Winter Squash Soup

So my friend / media consultant / lifesaver, Alison Law, made this video of me (bottom of the page) preparing butternut squash soup. Alison put the whole clip together, cutting it down, adding music, adding a cameo by my cat Peanut, complete with his bird bib, which makes him look like Mr. Pitiful, but saves the lives of lots of little birdies.

Alison and I chose to highlight this soup recipe because it’s the one I fix most often. It’s really versatile; if you make it you can see that there’s lots of room for improvisation. It starts, as many soups do, with onions slow cooked in a flavorful fat. Borrowing from Scott Peacock and Edna Lewis’s suggestion, I start with bacon, about four slices of it, cut into 1-inch squares. The day I made this soup for the video, Whole Paycheck Foods had some wonderful bacon from a small Georgia farm that treats its pigs right and makes about the best damn pig products you’ve ever tasted. This stuff was rolled in curry seasonings, and it was incredible. (In fact, there is a moment when I go a little nuts tasting it in the film. Reader, I was about 13 weeks pregnant when we were making this, and that bacon tasted DAMN GOOD.)

The thing is, if you’re vegetarian you can start your onions in butter. If you’re vegan, you can start them in olive oil. It all tastes good. You let the onions cook till soft and translucent, about five minutes minimum. Keep the heat low so they don’t brown; indeed, the lower and slower you cook them, the more sweet and delicious the final soup will be. When you’ve cooked them for as long as you have the patience for, add a clove or two of chopped garlic and a uniformly sliced and peeled Granny Smith apple. (Or don’t! The apple is optional–see, versatile!) Let the apple cook with the onion for about 5-10 minutes, then add the flesh of the root vegetables you have already roasted.

About those roasted vegetables: I usually roast a large butternut squash (sliced in half longwise, seeds scooped out, rubbed in olive oil, then roasted till tender at 350 degrees, which usually takes about an hour and fifteen minutes) and a large sweet potato (also rubbed in olive oil and roasted in same pan as the squash, at 350.) You can also roast any other kind of edible winter squash. If you don’t have time to roast your own veggies–no problem. Trader Joe’s sells cubes of already peeled butternut squash. You can just use a bag of that. It’s delicious.

Once you’ve added your root vegetables (either roasted or bagged from Trader Joe’s), stir everything around so all of the flavors get mixed up. Add a bay leaf, some grated nutmeg, some grinds of pepper, and about 1 to 1 and ½ teaspoons kosher salt. You’ll probably end up needing more, but if using bacon, remember it is naturally salty. Let the vegetables cook together for about 10 minutes. If using uncooked squash from Trader Joe’s, let all of the vegetables cook together for about 20 minutes, till squash has a little give when pierced with a knife.
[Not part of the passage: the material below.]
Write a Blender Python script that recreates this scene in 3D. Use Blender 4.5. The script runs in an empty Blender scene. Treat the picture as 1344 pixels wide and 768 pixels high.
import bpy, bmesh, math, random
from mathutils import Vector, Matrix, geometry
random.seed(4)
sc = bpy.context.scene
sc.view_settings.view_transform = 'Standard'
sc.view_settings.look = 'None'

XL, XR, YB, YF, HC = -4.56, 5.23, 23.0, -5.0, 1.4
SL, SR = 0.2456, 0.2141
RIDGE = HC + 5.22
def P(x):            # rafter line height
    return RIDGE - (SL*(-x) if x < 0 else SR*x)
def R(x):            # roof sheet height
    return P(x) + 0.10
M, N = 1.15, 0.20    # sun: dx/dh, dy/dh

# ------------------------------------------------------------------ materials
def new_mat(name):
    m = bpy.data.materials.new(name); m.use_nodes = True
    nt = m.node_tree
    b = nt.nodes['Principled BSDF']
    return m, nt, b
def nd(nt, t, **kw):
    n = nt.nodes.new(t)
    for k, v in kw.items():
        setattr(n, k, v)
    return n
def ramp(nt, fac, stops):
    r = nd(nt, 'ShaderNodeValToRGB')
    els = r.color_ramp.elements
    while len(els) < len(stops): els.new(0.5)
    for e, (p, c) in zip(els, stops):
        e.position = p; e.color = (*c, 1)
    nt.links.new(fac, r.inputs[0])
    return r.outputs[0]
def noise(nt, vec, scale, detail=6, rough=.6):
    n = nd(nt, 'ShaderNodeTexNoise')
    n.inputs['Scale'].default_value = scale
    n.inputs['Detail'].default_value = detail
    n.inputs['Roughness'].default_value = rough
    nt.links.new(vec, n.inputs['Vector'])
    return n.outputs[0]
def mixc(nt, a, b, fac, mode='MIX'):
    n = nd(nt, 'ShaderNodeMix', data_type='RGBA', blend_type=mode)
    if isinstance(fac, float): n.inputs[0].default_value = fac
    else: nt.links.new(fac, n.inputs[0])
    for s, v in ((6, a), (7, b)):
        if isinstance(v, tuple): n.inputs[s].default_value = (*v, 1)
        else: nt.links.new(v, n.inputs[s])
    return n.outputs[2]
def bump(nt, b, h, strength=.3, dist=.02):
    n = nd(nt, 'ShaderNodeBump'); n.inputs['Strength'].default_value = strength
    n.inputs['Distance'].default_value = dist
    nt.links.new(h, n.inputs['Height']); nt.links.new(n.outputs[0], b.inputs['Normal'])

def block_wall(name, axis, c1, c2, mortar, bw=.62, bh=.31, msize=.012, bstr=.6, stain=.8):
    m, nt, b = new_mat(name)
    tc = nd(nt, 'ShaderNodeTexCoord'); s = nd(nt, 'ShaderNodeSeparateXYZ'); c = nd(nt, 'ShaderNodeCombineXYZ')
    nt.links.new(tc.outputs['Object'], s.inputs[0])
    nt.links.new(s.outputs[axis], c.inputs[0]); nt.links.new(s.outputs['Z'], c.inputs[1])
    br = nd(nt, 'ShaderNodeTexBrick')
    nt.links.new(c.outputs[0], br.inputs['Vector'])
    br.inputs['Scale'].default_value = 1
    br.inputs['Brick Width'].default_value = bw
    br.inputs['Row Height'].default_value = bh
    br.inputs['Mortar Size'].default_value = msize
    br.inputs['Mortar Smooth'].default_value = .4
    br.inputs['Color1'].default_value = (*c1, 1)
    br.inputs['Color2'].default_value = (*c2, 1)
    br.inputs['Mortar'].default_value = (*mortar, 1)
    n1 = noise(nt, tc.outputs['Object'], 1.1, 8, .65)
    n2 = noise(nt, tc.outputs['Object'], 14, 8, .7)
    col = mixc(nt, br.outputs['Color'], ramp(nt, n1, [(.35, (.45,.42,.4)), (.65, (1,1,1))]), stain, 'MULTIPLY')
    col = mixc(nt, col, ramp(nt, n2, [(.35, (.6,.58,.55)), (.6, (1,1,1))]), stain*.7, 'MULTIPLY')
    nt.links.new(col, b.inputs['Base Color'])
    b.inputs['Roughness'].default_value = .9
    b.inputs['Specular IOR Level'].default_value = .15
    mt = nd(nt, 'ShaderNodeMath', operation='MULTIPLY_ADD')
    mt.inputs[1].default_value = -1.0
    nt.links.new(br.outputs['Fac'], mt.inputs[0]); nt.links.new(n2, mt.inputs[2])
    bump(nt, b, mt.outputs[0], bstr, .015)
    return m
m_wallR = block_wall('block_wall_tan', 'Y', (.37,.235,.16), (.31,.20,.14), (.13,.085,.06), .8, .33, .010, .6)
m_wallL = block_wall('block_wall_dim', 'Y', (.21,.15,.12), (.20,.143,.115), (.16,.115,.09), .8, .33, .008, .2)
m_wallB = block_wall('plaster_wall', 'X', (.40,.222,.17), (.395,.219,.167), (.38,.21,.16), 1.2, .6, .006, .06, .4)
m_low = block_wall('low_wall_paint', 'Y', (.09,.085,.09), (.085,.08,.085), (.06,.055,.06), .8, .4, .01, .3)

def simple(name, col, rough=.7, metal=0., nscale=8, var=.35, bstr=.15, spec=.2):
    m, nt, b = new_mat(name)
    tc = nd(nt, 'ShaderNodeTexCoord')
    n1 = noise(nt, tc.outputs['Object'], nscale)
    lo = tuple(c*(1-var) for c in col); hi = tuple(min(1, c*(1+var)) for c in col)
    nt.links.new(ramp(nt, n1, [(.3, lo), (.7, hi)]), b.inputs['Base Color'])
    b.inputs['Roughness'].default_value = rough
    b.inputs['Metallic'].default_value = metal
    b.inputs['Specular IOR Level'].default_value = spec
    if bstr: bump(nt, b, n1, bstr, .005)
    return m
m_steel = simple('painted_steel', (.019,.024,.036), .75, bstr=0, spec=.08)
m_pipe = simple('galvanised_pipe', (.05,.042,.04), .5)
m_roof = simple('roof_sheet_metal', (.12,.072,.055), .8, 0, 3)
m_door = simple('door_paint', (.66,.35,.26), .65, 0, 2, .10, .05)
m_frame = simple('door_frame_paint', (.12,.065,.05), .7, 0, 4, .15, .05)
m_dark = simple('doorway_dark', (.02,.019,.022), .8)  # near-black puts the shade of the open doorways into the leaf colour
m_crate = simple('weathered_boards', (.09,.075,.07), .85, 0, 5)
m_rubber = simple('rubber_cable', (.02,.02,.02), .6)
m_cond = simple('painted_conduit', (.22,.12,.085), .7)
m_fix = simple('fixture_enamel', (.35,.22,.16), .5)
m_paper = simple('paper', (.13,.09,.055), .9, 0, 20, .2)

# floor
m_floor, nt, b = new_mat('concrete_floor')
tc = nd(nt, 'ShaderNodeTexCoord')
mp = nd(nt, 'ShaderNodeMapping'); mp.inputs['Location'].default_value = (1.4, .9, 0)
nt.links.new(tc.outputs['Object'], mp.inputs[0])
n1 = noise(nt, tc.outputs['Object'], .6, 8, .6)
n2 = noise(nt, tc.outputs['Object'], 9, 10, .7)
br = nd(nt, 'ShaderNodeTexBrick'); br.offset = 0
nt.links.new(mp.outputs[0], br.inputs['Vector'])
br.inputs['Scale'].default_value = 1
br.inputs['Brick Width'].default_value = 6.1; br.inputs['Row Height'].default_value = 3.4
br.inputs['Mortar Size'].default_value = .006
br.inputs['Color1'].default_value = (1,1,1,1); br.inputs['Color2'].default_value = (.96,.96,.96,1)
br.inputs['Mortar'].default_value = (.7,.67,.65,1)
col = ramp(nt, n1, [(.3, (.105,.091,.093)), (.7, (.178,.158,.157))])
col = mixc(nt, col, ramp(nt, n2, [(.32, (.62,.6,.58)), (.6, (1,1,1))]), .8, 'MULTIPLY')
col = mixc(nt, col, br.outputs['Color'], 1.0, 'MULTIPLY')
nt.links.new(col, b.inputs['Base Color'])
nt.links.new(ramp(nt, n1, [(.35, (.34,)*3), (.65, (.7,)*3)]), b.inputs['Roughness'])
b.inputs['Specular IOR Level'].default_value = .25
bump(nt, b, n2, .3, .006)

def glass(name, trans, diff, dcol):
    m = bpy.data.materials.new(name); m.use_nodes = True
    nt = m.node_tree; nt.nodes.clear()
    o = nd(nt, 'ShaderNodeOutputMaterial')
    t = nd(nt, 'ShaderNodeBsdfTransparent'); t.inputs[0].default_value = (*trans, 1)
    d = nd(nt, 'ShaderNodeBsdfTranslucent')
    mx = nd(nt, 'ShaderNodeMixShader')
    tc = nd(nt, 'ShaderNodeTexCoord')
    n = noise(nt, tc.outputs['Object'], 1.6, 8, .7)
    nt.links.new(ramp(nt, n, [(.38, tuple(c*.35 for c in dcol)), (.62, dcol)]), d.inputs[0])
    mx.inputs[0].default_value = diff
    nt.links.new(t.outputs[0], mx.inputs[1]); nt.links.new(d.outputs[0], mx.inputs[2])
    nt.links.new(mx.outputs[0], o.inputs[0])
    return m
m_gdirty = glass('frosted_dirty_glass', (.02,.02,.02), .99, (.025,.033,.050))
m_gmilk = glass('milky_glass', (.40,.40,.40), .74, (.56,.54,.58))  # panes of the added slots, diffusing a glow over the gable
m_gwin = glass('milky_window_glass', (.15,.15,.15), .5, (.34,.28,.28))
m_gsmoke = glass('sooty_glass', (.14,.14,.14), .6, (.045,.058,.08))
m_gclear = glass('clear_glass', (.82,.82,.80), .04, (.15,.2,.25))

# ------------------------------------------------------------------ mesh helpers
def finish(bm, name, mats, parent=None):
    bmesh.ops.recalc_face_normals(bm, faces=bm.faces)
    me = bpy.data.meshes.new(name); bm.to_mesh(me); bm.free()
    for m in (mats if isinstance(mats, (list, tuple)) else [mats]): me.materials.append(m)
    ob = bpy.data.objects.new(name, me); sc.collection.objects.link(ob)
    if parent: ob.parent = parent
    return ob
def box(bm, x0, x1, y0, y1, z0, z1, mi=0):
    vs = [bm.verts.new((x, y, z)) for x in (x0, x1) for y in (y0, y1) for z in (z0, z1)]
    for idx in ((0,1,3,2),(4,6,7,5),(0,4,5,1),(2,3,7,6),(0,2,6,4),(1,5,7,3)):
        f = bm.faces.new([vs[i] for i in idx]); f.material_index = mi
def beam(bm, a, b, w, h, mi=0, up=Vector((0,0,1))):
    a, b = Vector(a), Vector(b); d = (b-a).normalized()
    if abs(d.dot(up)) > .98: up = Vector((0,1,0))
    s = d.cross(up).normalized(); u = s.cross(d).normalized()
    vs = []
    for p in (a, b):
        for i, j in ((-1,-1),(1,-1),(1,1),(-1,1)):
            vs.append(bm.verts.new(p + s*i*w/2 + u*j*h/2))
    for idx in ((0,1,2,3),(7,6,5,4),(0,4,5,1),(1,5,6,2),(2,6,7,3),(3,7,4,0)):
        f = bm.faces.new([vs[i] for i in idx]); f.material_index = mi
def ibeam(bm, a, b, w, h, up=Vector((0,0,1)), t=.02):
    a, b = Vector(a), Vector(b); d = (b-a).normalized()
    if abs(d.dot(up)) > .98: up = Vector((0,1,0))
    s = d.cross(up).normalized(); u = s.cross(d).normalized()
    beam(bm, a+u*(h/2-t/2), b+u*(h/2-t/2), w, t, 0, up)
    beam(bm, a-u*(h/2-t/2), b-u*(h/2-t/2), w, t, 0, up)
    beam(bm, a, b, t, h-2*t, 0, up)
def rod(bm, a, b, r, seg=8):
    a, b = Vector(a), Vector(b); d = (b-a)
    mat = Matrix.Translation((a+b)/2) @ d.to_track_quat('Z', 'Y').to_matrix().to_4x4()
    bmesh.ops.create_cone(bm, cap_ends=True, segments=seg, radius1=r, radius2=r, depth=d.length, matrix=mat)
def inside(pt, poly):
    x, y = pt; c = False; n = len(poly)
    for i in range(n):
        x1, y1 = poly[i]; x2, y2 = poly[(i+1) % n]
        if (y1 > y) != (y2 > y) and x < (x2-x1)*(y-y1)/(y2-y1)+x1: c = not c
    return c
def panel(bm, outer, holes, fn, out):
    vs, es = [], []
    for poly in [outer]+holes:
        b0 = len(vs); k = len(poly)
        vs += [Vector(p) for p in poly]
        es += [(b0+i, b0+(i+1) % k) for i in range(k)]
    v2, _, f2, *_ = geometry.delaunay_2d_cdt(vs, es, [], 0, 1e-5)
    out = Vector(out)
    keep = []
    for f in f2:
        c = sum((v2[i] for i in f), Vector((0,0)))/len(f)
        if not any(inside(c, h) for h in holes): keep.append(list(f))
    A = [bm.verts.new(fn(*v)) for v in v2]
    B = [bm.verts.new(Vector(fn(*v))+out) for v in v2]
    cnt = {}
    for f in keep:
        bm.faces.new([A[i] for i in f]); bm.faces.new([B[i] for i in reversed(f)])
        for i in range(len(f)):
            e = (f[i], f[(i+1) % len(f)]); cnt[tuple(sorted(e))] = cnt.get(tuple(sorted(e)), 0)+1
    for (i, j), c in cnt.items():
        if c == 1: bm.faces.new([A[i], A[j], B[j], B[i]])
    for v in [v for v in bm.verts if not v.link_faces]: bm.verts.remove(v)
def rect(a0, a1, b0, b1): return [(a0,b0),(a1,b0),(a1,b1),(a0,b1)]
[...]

After veggies have all cooked together, add about 4-6 cups stock, chicken or veggie, depending on whether or not you want the meal to be vegetarian. I prefer homemade stock—which is easy to make!—but store bought is absolutely fine. Let soup come to a light boil, then lower to simmer and cook another 20 minutes.

Take off stove and let cool for just a minute. Blend in batches till soup is a thick puree. (If you have a hand immersion blender–lucky you!) If you need to add more stock to thin, do it. I sometimes like to thin with a little bit of apple juice. Once blended, return the soup to the pot and taste for seasoning. Does it need more salt, more nutmeg, more pepper? If serving right away, I like to add about 1-2 T. heavy cream, but if you are going to refrigerate or freeze soup for later, don’t add dairy till you plan to heat it up to serve.

This soup is delicious poured over a wedge or triple cream cheese such as Brillat Savarin or St. Andre (also a Scott Lewis and Edna Peacock suggestion.) It is also delightful with a few pieces of crumbled bacon on top. It makes a great fall meal with a simple salad (I like arugula, apple chunks, and toasted walnuts) and it goes great with cheese biscuits.

One note on the cheese biscuit recipe I linked to: It’s delish, but I always add a little more salt to it. Like maybe 1/4 teaspoon more than what’s called for. I’m southern, see, and we like things salty.